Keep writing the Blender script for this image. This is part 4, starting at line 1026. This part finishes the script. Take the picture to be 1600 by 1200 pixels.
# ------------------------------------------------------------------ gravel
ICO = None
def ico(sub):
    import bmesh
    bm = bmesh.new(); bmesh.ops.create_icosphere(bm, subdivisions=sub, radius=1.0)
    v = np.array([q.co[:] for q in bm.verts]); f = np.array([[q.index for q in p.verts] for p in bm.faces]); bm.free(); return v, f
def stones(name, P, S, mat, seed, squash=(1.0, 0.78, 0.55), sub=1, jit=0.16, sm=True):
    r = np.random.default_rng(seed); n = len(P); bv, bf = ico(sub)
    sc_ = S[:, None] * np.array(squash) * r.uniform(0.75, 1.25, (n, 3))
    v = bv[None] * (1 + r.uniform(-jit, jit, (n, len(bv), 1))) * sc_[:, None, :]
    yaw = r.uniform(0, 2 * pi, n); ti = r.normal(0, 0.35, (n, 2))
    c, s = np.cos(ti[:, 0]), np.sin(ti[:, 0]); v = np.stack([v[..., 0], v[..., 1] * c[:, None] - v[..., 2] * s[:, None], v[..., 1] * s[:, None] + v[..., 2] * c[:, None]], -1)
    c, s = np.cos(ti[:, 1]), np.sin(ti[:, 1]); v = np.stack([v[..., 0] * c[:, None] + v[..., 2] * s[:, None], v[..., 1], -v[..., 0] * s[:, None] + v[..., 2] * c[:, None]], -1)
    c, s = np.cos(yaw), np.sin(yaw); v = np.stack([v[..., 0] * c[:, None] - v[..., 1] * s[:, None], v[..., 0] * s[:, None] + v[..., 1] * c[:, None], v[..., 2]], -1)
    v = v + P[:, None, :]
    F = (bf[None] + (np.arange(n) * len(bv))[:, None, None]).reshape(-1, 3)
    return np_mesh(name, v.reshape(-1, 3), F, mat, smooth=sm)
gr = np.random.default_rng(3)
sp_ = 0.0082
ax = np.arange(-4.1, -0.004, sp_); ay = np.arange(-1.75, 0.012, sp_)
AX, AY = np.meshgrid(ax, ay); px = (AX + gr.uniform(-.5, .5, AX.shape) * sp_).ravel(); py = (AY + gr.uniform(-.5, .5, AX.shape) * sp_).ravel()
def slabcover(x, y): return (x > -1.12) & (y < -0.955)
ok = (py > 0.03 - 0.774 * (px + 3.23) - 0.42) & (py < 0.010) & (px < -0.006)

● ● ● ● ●

**WORK REQUIRED:**
Reproduce the complete set of lines precisely as supplied.

**CORRECT RESPONSE:**
Keep writing the Blender script for this image. This is part 4, starting at line 1026. This part finishes the script. Take the picture to be 1600 by 1200 pixels.
# ------------------------------------------------------------------ gravel
ICO = None
def ico(sub):
    import bmesh
    bm = bmesh.new(); bmesh.ops.create_icosphere(bm, subdivisions=sub, radius=1.0)
    v = np.array([q.co[:] for q in bm.verts]); f = np.array([[q.index for q in p.verts] for p in bm.faces]); bm.free(); return v, f
def stones(name, P, S, mat, seed, squash=(1.0, 0.78, 0.55), sub=1, jit=0.16, sm=True):
    r = np.random.default_rng(seed); n = len(P); bv, bf = ico(sub)
    sc_ = S[:, None] * np.array(squash) * r.uniform(0.75, 1.25, (n, 3))
    v = bv[None] * (1 + r.uniform(-jit, jit, (n, len(bv), 1))) * sc_[:, None, :]
    yaw = r.uniform(0, 2 * pi, n); ti = r.normal(0, 0.35, (n, 2))
    c, s = np.cos(ti[:, 0]), np.sin(ti[:, 0]); v = np.stack([v[..., 0], v[..., 1] * c[:, None] - v[..., 2] * s[:, None], v[..., 1] * s[:, None] + v[..., 2] * c[:, None]], -1)
    c, s = np.cos(ti[:, 1]), np.sin(ti[:, 1]); v = np.stack([v[..., 0] * c[:, None] + v[..., 2] * s[:, None], v[..., 1], -v[..., 0] * s[:, None] + v[..., 2] * c[:, None]], -1)
    c, s = np.cos(yaw), np.sin(yaw); v = np.stack([v[..., 0] * c[:, None] - v[..., 1] * s[:, None], v[..., 0] * s[:, None] + v[..., 1] * c[:, None], v[..., 2]], -1)
    v = v + P[:, None, :]
    F = (bf[None] + (np.arange(n) * len(bv))[:, None, None]).reshape(-1, 3)
    return np_mesh(name, v.reshape(-1, 3), F, mat, smooth=sm)
gr = np.random.default_rng(3)
sp_ = 0.0082
ax = np.arange(-4.1, -0.004, sp_); ay = np.arange(-1.75, 0.012, sp_)
AX, AY = np.meshgrid(ax, ay); px = (AX + gr.uniform(-.5, .5, AX.shape) * sp_).ravel(); py = (AY + gr.uniform(-.5, .5, AX.shape) * sp_).ravel()
def slabcover(x, y): return (x > -1.12) & (y < -0.955)
ok = (py > 0.03 - 0.774 * (px + 3.23) - 0.42) & (py < 0.010) & (px < -0.006)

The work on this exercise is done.